Pilihan jalan ini juga yang menjadi jumping
stone buat diriku sendiri hingga
memutuskan setelah selesai tanggungjawab Kepala Departement selesai, memilih
untuk bergabung dengan sebuah komunitas mainan anak-anak dan pendidikan yaitu
Museum Kolong Tangga.
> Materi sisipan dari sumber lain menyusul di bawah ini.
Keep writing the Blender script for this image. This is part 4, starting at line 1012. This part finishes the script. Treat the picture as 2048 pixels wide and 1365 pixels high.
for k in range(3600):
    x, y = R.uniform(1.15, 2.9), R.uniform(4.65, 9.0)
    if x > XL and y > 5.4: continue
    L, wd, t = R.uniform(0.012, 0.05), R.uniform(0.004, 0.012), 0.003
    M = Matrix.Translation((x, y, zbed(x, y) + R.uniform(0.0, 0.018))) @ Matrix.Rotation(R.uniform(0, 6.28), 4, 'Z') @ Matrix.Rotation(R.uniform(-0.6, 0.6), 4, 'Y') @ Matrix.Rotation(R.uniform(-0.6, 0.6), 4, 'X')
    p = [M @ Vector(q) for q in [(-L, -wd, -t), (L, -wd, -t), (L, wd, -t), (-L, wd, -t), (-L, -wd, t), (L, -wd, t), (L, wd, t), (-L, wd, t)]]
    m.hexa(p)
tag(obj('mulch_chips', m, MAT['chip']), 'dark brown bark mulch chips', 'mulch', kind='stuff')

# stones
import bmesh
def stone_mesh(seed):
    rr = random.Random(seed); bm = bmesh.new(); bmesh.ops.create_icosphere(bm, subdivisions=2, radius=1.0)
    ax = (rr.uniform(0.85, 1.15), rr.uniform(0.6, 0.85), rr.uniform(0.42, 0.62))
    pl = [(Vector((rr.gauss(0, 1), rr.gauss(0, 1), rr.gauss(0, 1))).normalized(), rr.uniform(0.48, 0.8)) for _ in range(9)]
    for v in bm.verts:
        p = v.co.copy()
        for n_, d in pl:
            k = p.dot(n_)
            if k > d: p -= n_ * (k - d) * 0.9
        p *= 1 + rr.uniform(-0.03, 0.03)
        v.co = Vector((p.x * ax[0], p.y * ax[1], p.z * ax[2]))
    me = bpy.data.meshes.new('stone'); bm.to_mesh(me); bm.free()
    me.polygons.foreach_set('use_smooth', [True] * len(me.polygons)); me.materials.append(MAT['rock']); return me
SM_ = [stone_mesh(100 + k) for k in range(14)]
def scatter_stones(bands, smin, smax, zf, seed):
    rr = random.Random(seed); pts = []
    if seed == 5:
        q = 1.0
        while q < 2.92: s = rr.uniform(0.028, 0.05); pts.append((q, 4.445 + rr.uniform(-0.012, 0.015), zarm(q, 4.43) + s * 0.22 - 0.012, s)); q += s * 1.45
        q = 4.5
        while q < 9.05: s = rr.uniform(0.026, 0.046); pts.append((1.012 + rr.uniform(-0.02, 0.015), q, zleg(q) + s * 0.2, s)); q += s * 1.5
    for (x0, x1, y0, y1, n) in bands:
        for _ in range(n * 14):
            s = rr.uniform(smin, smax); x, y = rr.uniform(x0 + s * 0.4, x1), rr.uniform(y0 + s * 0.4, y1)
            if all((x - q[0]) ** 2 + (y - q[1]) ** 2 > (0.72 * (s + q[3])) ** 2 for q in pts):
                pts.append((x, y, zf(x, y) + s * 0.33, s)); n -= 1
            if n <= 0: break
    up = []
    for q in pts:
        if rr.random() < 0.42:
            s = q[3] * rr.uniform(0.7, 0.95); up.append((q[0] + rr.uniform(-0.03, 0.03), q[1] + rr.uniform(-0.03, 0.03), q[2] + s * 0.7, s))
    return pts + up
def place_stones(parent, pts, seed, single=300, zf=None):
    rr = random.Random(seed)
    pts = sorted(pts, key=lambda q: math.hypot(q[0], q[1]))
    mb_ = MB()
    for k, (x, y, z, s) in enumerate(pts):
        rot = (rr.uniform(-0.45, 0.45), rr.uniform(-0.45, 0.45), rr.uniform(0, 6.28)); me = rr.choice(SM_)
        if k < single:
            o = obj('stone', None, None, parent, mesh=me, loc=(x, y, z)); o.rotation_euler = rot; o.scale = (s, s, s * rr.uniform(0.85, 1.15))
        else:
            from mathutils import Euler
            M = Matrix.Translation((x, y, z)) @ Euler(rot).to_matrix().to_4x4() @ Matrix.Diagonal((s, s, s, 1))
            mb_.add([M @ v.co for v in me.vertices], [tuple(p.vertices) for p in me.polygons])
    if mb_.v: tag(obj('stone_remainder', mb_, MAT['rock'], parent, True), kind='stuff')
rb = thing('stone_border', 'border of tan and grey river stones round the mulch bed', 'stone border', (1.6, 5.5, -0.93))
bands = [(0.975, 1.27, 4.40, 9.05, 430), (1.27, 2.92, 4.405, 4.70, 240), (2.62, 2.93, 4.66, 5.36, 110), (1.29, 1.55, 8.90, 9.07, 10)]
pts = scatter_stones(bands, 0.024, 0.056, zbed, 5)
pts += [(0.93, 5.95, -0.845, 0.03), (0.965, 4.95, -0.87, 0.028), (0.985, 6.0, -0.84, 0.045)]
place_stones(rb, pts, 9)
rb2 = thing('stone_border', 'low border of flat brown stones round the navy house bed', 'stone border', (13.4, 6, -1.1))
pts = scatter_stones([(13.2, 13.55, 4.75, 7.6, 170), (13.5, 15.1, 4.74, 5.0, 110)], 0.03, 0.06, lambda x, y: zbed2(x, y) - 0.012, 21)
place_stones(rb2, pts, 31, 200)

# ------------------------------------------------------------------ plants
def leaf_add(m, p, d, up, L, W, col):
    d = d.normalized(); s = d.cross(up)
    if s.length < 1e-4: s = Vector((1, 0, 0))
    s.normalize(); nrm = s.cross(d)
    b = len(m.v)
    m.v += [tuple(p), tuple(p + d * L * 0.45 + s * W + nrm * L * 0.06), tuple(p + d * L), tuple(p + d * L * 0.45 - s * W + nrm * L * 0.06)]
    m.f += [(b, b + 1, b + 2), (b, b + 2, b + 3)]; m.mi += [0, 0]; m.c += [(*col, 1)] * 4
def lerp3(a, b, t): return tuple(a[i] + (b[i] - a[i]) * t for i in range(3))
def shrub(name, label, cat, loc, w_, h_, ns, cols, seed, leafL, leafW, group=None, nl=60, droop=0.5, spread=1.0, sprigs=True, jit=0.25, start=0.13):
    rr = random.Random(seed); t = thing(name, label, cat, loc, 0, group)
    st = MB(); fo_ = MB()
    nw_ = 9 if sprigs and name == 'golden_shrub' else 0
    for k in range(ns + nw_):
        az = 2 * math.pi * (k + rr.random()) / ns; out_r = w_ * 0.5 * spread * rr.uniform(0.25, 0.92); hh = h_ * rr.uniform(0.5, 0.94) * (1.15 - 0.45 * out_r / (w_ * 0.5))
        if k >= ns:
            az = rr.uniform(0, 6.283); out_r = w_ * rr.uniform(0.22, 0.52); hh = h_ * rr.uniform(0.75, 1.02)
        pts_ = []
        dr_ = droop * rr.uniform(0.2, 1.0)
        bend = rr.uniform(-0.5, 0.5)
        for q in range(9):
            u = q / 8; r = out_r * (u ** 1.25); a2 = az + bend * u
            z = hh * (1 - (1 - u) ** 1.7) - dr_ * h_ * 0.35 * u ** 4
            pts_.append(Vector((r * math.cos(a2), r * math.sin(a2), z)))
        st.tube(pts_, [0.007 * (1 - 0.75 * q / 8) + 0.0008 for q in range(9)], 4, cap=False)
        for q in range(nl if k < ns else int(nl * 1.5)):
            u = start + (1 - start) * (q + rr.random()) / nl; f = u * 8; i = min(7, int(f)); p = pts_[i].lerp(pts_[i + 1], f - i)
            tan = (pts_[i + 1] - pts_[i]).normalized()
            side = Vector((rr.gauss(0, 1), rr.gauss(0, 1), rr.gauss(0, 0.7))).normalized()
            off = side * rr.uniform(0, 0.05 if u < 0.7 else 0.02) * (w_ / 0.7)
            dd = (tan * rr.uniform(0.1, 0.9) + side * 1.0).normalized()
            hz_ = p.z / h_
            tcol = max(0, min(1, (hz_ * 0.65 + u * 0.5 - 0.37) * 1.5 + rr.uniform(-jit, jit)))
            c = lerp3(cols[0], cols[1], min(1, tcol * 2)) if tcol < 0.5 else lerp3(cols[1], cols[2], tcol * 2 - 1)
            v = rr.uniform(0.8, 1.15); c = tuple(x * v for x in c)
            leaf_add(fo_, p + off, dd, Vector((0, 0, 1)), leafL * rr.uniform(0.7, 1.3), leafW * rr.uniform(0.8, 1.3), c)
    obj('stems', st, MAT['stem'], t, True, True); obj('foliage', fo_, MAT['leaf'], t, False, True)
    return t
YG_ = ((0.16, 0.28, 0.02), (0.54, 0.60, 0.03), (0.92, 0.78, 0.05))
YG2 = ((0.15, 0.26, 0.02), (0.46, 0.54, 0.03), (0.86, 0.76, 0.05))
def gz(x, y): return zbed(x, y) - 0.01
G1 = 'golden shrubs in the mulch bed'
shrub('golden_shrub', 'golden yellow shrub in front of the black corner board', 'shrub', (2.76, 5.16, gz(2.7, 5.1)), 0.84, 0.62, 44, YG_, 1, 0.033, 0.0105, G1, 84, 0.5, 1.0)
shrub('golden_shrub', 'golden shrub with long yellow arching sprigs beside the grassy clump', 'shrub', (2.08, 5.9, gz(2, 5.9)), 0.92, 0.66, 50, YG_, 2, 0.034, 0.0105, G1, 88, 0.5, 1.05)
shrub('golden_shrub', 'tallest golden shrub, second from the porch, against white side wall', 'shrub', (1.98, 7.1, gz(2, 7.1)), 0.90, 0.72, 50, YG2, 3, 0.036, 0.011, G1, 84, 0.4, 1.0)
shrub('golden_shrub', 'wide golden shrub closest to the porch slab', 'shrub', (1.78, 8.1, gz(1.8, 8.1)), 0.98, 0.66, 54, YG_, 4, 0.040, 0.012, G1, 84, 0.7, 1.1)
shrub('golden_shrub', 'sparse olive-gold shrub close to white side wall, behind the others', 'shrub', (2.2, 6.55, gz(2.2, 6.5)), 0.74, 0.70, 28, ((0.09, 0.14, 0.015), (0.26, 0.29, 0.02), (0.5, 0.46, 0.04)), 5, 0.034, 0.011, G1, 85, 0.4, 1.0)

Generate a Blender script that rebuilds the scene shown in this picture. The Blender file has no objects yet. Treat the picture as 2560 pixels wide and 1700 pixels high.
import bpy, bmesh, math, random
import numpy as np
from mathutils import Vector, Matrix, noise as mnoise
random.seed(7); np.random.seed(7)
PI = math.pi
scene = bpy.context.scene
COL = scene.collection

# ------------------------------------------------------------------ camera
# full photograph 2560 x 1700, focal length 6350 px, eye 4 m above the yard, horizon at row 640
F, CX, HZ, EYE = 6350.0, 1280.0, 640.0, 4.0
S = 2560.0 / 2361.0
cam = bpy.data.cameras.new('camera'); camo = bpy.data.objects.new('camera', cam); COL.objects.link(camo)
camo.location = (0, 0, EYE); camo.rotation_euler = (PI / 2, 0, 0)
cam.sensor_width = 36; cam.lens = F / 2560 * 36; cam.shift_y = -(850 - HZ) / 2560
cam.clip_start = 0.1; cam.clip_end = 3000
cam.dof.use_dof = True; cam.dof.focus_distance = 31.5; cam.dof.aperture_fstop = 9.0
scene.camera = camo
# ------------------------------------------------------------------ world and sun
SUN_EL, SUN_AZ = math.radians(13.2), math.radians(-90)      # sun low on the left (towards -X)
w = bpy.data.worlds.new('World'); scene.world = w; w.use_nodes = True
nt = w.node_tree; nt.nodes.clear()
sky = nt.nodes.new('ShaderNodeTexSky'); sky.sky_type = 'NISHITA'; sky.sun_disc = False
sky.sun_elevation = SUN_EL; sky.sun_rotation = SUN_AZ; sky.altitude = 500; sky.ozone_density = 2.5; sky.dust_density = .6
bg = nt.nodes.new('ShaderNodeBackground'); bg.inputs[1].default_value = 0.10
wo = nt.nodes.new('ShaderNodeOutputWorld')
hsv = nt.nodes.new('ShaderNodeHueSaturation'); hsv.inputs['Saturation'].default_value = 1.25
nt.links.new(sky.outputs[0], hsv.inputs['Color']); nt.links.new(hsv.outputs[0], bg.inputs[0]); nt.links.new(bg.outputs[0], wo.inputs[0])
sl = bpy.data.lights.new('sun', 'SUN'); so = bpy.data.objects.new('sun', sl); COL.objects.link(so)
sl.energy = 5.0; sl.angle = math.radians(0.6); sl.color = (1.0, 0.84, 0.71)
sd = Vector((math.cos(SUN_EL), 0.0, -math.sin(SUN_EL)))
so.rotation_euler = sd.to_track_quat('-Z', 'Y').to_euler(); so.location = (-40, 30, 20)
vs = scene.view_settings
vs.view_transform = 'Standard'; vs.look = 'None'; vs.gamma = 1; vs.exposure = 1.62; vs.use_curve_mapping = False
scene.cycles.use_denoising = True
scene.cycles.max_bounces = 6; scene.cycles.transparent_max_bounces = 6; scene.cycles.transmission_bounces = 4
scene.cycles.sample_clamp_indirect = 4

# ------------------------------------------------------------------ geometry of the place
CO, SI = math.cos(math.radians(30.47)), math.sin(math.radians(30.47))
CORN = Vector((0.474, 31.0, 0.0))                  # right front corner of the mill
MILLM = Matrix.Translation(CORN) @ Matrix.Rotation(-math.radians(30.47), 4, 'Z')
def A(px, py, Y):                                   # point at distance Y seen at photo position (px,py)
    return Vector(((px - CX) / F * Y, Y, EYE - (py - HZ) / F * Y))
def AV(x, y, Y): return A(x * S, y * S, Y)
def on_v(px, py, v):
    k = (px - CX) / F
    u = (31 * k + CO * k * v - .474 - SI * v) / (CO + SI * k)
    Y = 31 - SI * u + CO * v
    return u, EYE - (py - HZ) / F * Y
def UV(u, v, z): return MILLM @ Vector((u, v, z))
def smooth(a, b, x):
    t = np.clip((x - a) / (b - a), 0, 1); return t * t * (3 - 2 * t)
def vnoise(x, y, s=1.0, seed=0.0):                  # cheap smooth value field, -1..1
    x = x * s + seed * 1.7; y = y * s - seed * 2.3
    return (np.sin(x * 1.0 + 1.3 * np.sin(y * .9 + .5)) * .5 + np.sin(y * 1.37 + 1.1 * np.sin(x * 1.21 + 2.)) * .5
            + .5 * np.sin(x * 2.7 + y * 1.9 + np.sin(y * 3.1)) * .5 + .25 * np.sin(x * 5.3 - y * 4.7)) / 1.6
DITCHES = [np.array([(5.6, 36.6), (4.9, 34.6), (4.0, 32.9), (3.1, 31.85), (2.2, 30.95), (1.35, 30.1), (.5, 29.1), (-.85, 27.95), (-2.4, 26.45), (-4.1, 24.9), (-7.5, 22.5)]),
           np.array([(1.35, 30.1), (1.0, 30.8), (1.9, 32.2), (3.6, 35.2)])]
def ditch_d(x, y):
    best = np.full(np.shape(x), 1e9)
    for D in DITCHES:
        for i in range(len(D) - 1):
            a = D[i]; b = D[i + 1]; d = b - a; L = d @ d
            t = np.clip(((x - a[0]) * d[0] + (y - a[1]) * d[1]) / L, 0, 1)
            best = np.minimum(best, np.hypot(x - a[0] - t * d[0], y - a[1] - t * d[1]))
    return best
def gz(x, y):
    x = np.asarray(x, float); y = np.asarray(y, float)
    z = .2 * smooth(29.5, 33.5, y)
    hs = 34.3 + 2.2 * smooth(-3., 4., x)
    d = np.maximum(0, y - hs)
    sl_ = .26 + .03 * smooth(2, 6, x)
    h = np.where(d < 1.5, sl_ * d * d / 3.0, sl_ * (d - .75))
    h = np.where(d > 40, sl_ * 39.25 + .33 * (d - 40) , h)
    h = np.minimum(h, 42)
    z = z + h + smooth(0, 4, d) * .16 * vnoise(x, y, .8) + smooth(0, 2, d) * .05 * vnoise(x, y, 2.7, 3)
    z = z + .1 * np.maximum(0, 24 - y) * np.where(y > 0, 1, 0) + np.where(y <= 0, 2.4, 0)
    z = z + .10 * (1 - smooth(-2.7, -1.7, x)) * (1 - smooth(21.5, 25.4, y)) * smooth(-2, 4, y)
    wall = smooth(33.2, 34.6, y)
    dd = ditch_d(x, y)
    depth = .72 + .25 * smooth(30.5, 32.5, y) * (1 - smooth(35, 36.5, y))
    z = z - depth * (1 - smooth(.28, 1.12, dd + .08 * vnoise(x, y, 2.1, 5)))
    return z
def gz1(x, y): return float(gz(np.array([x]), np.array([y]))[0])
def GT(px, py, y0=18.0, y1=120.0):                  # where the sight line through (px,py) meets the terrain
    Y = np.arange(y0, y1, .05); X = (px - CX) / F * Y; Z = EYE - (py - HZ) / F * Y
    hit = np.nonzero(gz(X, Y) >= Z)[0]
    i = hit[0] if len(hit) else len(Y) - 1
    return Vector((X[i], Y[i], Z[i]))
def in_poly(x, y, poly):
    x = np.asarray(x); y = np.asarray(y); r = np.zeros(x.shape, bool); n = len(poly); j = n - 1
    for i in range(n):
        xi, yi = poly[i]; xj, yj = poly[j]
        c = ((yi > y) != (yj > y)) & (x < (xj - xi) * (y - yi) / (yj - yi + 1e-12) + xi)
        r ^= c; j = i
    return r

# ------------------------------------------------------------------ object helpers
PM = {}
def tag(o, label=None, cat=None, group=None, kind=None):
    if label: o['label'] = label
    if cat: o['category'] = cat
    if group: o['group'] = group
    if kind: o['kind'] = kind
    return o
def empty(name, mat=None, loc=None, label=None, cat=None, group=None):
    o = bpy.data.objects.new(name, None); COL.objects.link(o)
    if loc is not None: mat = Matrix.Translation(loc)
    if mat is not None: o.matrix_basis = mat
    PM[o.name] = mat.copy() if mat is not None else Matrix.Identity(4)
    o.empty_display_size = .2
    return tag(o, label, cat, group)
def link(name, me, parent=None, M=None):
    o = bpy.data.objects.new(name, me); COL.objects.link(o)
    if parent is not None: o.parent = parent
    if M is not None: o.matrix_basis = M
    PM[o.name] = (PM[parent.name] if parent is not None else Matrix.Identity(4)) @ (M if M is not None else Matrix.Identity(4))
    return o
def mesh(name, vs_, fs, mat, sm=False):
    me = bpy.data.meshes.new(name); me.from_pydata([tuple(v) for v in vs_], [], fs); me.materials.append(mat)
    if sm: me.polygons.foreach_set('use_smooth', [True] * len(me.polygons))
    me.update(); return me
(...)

Kali
ini, saya tidak akan banyak bercerita mengenai apa itu Museum Kolong Tanngga
karena segala penjelasan mengenai komunitas ini, bisa kamu lihat sendiri di http://kolongtangga.org yang hingga saat ini
terus berusaha menunjukkan eksistensinya.
Memiliki
kesempatan mengenyam pendidikan yang tinggi, merupakan sebuah kesempatan
berharga buatnya, terlebih selama saya bersekolah, Bidikmisi menjadi penyelamat
di tengah ekonomi keluarga yang saat itu carut-marut yang sempat memutuskan
semangatnya untuk kuliah. Rasanya, selain ilmu bermanfaat yang diperoleh, masih
ada rasa ingin berbagi dengan orang lain dengan jalan lebih nyata selain
komunitas Museum Kolong Tangga. Itulah awal mula yang membuatnya bisa berdiri
tegak disini, hari ini, di Aceh Singkil untuk mengabdikan diri.
Sekedar
sangat yakin, bahwa anak-anak disini yang nasibnya sama kurang beruntungnya
dalam keadaan ekonomi juga bisa memiliki mimpi yang sama sepertiku.